You might say, well, he sure fouled up the Fister deal though, didn't he?!  We are not arguing that Jack Zduriencik is great, that he's above average, or that he's below average.  We are arguing that he often sees things we don't.  I liked Bill Bavasi, but how many things could you put in such a list for him?

I'm not talking about, you roll some dice, you hit your 7's on a Russell Branyan here, you crap out on a Hector Noesi there.  The above decisions don't look like dice rolls to me; they look like a shot-caller knowing more about baseball than I did.  Maybe you could put the Jaso deal in the luck category, or maybe not.  What do you think?

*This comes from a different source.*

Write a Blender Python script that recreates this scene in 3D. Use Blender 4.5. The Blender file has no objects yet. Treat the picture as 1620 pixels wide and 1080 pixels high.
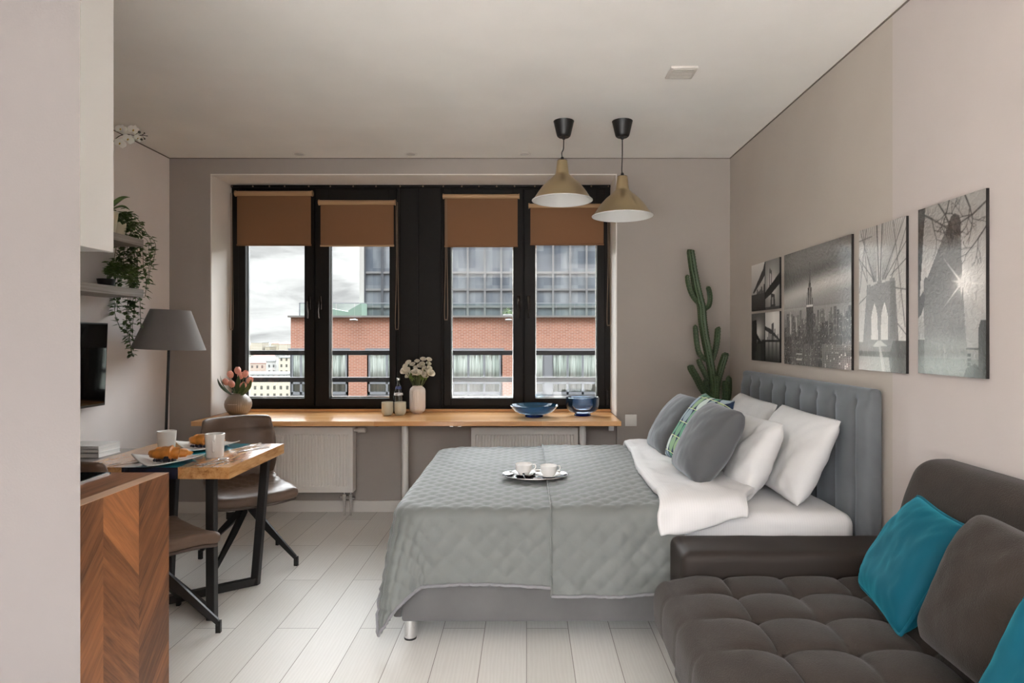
import bpy, bmesh, math, random
import numpy as np
from mathutils import Vector, Matrix, noise

random.seed(7)
PI = math.pi
C = bpy.context.scene.collection
F = 980.0                                   # focal length in pixels of the 1620 px frame
CAMZ = 1.38
def P(px, py, Y):
    """point seen at pixel px,py that stands Y metres in front of the camera"""
    return Vector(((px - 833.0) * Y / F, Y, CAMZ - (py - 535.0) * Y / F))
def PX(px, Y): return (px - 833.0) * Y / F
def PZ(py, Y): return CAMZ - (py - 535.0) * Y / F
def lerp(a, b, t): return a + (b - a) * t
def clamp(x, a, b): return max(a, min(b, x))
def sstep(a, b, x):
    t = clamp((x - a) / (b - a), 0, 1); return t * t * (3 - 2 * t)
def nz(x, y, z=0.0): return noise.noise(Vector((x, y, z)))

# ------------------------------------------------------------------ mesh builder
class MB:
    def __init__(s): s.v = []; s.f = []; s.m = []; s.uv = {}
    def add(s, v, f, mi=0):
        b = len(s.v); s.v.extend(Vector(p) for p in v)
        s.f.extend(tuple(b + i for i in q) for q in f); s.m.extend([mi] * len(f)); return b
    def box(s, x0, y0, z0, x1, y1, z1, mi=0):
        v = [(x0,y0,z0),(x1,y0,z0),(x1,y1,z0),(x0,y1,z0),(x0,y0,z1),(x1,y0,z1),(x1,y1,z1),(x0,y1,z1)]
        s.add(v, [(0,3,2,1),(4,5,6,7),(0,1,5,4),(1,2,6,5),(2,3,7,6),(3,0,4,7)], mi); return s
    def rbox(s, lo, hi, r=0.02, n=(4,4,4), k=3, disp=None, mi=0):
        """rounded box, each face a grid; disp(p, nrm) -> moved point"""
        ax = []
        for i in range(3):
            a, b = lo[i], hi[i]; rr = min(r, (b - a) / 2 - 1e-5)
            L = [a + rr * (1 - math.cos(j / k * PI / 2)) for j in range(k)]
            M_ = [a + rr + (b - a - 2 * rr) * j / n[i] for j in range(n[i] + 1)]
            R_ = [b - rr * (1 - math.cos(j / k * PI / 2)) for j in range(k)][::-1]
            ax.append(L + M_ + R_)
        idx = {}; vs = []; fs = []
        lo_ = [lo[i] + min(r, (hi[i]-lo[i])/2 - 1e-5) for i in range(3)]
        hi_ = [hi[i] - min(r, (hi[i]-lo[i])/2 - 1e-5) for i in range(3)]
        def vid(p):
            key = tuple(round(c, 6) for c in p)
            if key in idx: return idx[key]
            inn = Vector([clamp(p[i], lo_[i], hi_[i]) for i in range(3)])
            d = Vector(p) - inn; nrm = d.normalized() if d.length > 1e-9 else Vector((0,0,1))
            q = inn + nrm * r
            if disp: q = disp(q, nrm)
            idx[key] = len(vs); vs.append(q); return idx[key]
        for a in range(3):
            b, c = (a + 1) % 3, (a + 2) % 3
            for side in (0, 1):
                va = ax[a][0] if side == 0 else ax[a][-1]
                for i in range(len(ax[b]) - 1):
                    for j in range(len(ax[c]) - 1):
                        q = []
                        for (ii, jj) in ((i,j),(i+1,j),(i+1,j+1),(i,j+1)):
                            p = [0,0,0]; p[a] = va; p[b] = ax[b][ii]; p[c] = ax[c][jj]; q.append(vid(p))
                        if side == 0: q = q[::-1]
                        fs.append(tuple(q))
        s.add(vs, fs, mi); return s
    def tube(s, path, r, n=8, caps=True, sec=None, mi=0, closed=False):
        """sweep along path; r number or list; sec(angle, i) -> radius factor"""
        path = [Vector(p) for p in path]; m = len(path)
        rr = r if isinstance(r, (list, tuple)) else [r] * m
        tang = []
        for i in range(m):
            if closed: t = path[(i+1) % m] - path[i-1]
            else: t = path[min(i+1, m-1)] - path[max(i-1, 0)]
            tang.append(t.normalized())
        ref = Vector((0,0,1)) if abs(tang[0].z) < 0.9 else Vector((1,0,0))
        u = tang[0].cross(ref).normalized()
        vs = []; fs = []
        for i in range(m):
            t = tang[i]; u = (u - t * u.dot(t)).normalized(); w = t.cross(u)
            for k in range(n):
                a = 2 * PI * k / n; g = rr[i] * (sec(a, i) if sec else 1)
                vs.append(path[i] + (u * math.cos(a) + w * math.sin(a)) * g)
        for i in range(m if closed else m - 1):
            j = (i + 1) % m
            for k in range(n):
                l = (k + 1) % n; fs.append((i*n+k, i*n+l, j*n+l, j*n+k))
        if caps and not closed:
            fs.append(tuple(range(n))[::-1]); fs.append(tuple((m-1)*n + k for k in range(n)))
        s.add(vs, fs, mi); return s
    def bar(s, a, b, w, h, up=(0,0,1), mi=0):
        """rectangular bar from a to b, w across, h along up"""
        a, b = Vector(a), Vector(b); t = (b - a).normalized(); up = Vector(up)
        x = t.cross(up).normalized(); y = x.cross(t).normalized(); v = []
        for p in (a, b):
            for (i, j) in ((-1,-1),(1,-1),(1,1),(-1,1)): v.append(p + x*i*w/2 + y*j*h/2)
        s.add(v, [(0,1,2,3)[::-1],(4,5,6,7),(0,1,5,4),(1,2,6,5),(2,3,7,6),(3,0,4,7)], mi); return s
    def lathe(s, prof, n=24, c=(0,0,0), sec=None, mi=0, sx=1.0, sy=1.0):
        vs = []; fs = []; c = Vector(c); m = len(prof)
        for i, (r, z) in enumerate(prof):
            for k in range(n):
                a = 2 * PI * k / n; g = max(r, 1e-5) * (sec(a, i) if sec else 1)
                vs.append(c + Vector((g * math.cos(a) * sx, g * math.sin(a) * sy, z)))
        for i in range(m - 1):
            for k in range(n):
                l = (k + 1) % n; fs.append((i*n+k, i*n+l, (i+1)*n+l, (i+1)*n+k))
        if prof[0][0] > 1e-4: fs.append(tuple(range(n))[::-1])
        if prof[-1][0] > 1e-4: fs.append(tuple((m-1)*n + k for k in range(n)))
        s.add(vs, fs, mi); return s
    def ring(s, prof, n=24, c=(0,0,0), sec=None, mi=0):
        """closed profile lathe (walls with thickness)"""
        vs = []; fs = []; c = Vector(c); m = len(prof)
        for i, (r, z) in enumerate(prof):
            for k in range(n):
                a = 2*PI*k/n; g = max(r, 1e-5) * (sec(a, i) if sec else 1)
                vs.append(c + Vector((g*math.cos(a), g*math.sin(a), z)))
        for i in range(m):
            j = (i+1) % m
            for k in range(n):
                l = (k+1) % n; fs.append((i*n+k, i*n+l, j*n+l, j*n+k))
        s.add(vs, fs, mi); return s
    def grid(s, fn, nu, nv, mi=0, uv=None, flip=False, wrapu=False):
        b = len(s.v); cu = nu if wrapu else nu + 1
        for i in range(cu):
            for j in range(nv + 1):
                s.v.append(Vector(fn(i / nu, j / nv)))
                if uv: s.uv[len(s.v) - 1] = uv(i / nu, j / nv)
        for i in range(nu):
            i2 = (i + 1) % cu
            for j in range(nv):
                q = (b+i*(nv+1)+j, b+i2*(nv+1)+j, b+i2*(nv+1)+j+1, b+i*(nv+1)+j+1)
                s.f.append(q[::-1] if flip else q); s.m.append(mi)
        return s
    def prism(s, pts, axis, a, b, mi=0):
        """extrude a polygon (2-D points in the other two axes, in order) from a to b"""
        n = len(pts); v = []
        for t in (a, b):
            for (p, q) in pts:
                v.append([(t,p,q),(p,t,q),(p,q,t)][axis])
        f = [tuple(range(n))[::-1], tuple(range(n, 2*n))] + [(i, (i+1) % n, n + (i+1) % n, n + i) for i in range(n)]
        s.add(v, f, mi); return s
    def ball(s, c, r, n=12, m=8, sc=(1,1,1), mi=0):
        c = Vector(c)
        prof = [(math.sin(PI * i / m), -math.cos(PI * i / m)) for i in range(m + 1)]
        b = len(s.v); s.lathe([(p[0] * r, p[1] * r) for p in prof], n, (0,0,0), mi=mi)
        for i in range(b, len(s.v)):
            p = s.v[i]; s.v[i] = Vector((p.x*sc[0], p.y*sc[1], p.z*sc[2])) + c
        return s
    def xf(s, M_, start=0):
        for i in range(start, len(s.v)): s.v[i] = M_ @ s.v[i]
        return s
    def build(s, name, mats, parent=None, angle=35, local=False, flat=False, mods=None, weld=True, fixn=True, label=None):
        off = Vector((0,0,0))
        if parent is not None and not local: off = wloc(parent)
        me = bpy.data.meshes.new(name)
        me.from_pydata([tuple(p - off) for p in s.v], [], s.f)
        for m in (mats if isinstance(mats, (list, tuple)) else [mats]): me.materials.append(m)
        me.polygons.foreach_set('material_index', s.m)
        if s.uv:
            ul = me.uv_layers.new(name='UVMap')
            for l in me.loops:
                t = s.uv.get(l.vertex_index)
                if t: ul.data[l.index].uv = t
        if fixn:
            bm = bmesh.new(); bm.from_mesh(me)
            if weld and not s.uv: bmesh.ops.remove_doubles(bm, verts=bm.verts, dist=1e-5)
            bmesh.ops.recalc_face_normals(bm, faces=bm.faces); bm.to_mesh(me); bm.free()
        if not flat:
            me.polygons.foreach_set('use_smooth', [True] * len(me.polygons))
            me.set_sharp_from_angle(angle=math.radians(angle))
        me.update()
        o = bpy.data.objects.new(name, me); C.objects.link(o)
        if parent is not None: o.parent = parent
        if label: o['label'] = label
        for m in (mods or []):
            if m[0] == 'sub':
                d = o.modifiers.new('sub', 'SUBSURF'); d.levels = m[1]; d.render_levels = m[1]
            elif m[0] == 'solid':
                d = o.modifiers.new('solid', 'SOLIDIFY'); d.thickness = m[1]; d.offset = m[2]
            elif m[0] == 'bevel':
                d = o.modifiers.new('bevel', 'BEVEL'); d.width = m[1]; d.segments = m[2]; d.limit_method = 'ANGLE'
        return o

def wloc(o):
    p = o.location.copy()
    while o.parent is not None: o = o.parent; p = p + o.location
    return p
def tag(o, label, cat, group=None, kind=None):
    o['label'] = label; o['category'] = cat
    if group: o['group'] = group
    if kind: o['kind'] = kind
    return o
def thing(name, label, cat, loc=(0,0,0), rz=0.0, group=None):
    o = bpy.data.objects.new(name, None); C.objects.link(o)
    o.empty_display_size = 0.05
    o.location = loc; o.rotation_euler = (0, 0, rz)
    return tag(o, label, cat, group)
def one(name, mb, mats, label, cat, loc, group=None, **kw):
    """a thing that is one mesh, origin at loc"""
    loc = Vector(loc)
    for i in range(len(mb.v)): mb.v[i] = mb.v[i] - loc
    o = mb.build(name, mats, **kw); o.location = loc
    return tag(o, label, cat, group)
def struct(name, mb, mats, parent=None, **kw):
    o = mb.build(name, mats, parent, **kw)
    if parent is None: o['kind'] = 'structure'
    return o
def dup(root, loc, rz=None, label=None, group=None, rot=None, scale=None):
    r = root.copy(); C.objects.link(r); r.location = loc
    if rz is not None: r.rotation_euler = (0, 0, rz)
    if rot is not None: r.rotation_euler = rot
    if scale is not None: r.scale = (scale,) * 3
    if label: r['label'] = label
    if group: r['group'] = group
    for ch in list(root.children):
        c = ch.copy(); C.objects.link(c); c.parent = r
        for g in list(ch.children):
            d = g.copy(); C.objects.link(d); d.parent = c
    return r
def smooth_path(pts, n=6):
    pts = [Vector(p) for p in pts]; out = []
    for i in range(len(pts) - 1):
        p0 = pts[max(i-1, 0)]; p1 = pts[i]; p2 = pts[i+1]; p3 = pts[min(i+2, len(pts)-1)]
        for k in range(n):
            t = k / n
            out.append(0.5 * ((2*p1) + (p2-p0)*t + (2*p0-5*p1+4*p2-p3)*t*t + (3*p1-p0-3*p2+p3)*t**3))
    out.append(pts[-1]); return out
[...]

Neither are we talking about Zduriencik having had Russell Branyan in Milwaukee, and understanding that Branyan's plate coverage was better than most people thought.  We're not talking about bringing in a Mike Sweeney and having it work out extremely well.  That isn't brilliant enough to hit the standard we're proposing here.

A General Manager HAS to hit this standard in my view, or I as a fan withdraw my support for him as a decisionmaker..... 

.................

Right now we are hoping that the new #3-4 hitters, and the shifts of the kids into the bottom of the order, go into that category for some people around the blog-o-sphere.  

.................

Zduriencik has lost a lot of games.  

And I don't believe in excuses, usually, but I think he's hit a whale of a lot of bad luck so far with his Ackleys, Smoaks, and Gutierrezes.  Man.  You go out and trade for the three best hitting prospects in baseball* and you get absolutely zero.  Imagine if you got a GM job, and now imagine if your big moves turned out to be spit.  

And you deal for Cliff Lee, and Justin Upton, and slam contracts for Prince Fielder and for Josh Hamilton... none of whom become Ryan Braun for you.  if I had no bad luck, I'd have no luck at allllll...

As an observer, you gotta figure all it takes is for a bounce of the ball to go their way for once't.  Who knows.  Maybe a #3-4 hitter set, the kids come through, and the Young Guns give you Pineda seasons.  I've seen franchise momentum change in sports, gentlemen, and change based on catching a break or two.  Just saw it with the Seahawks.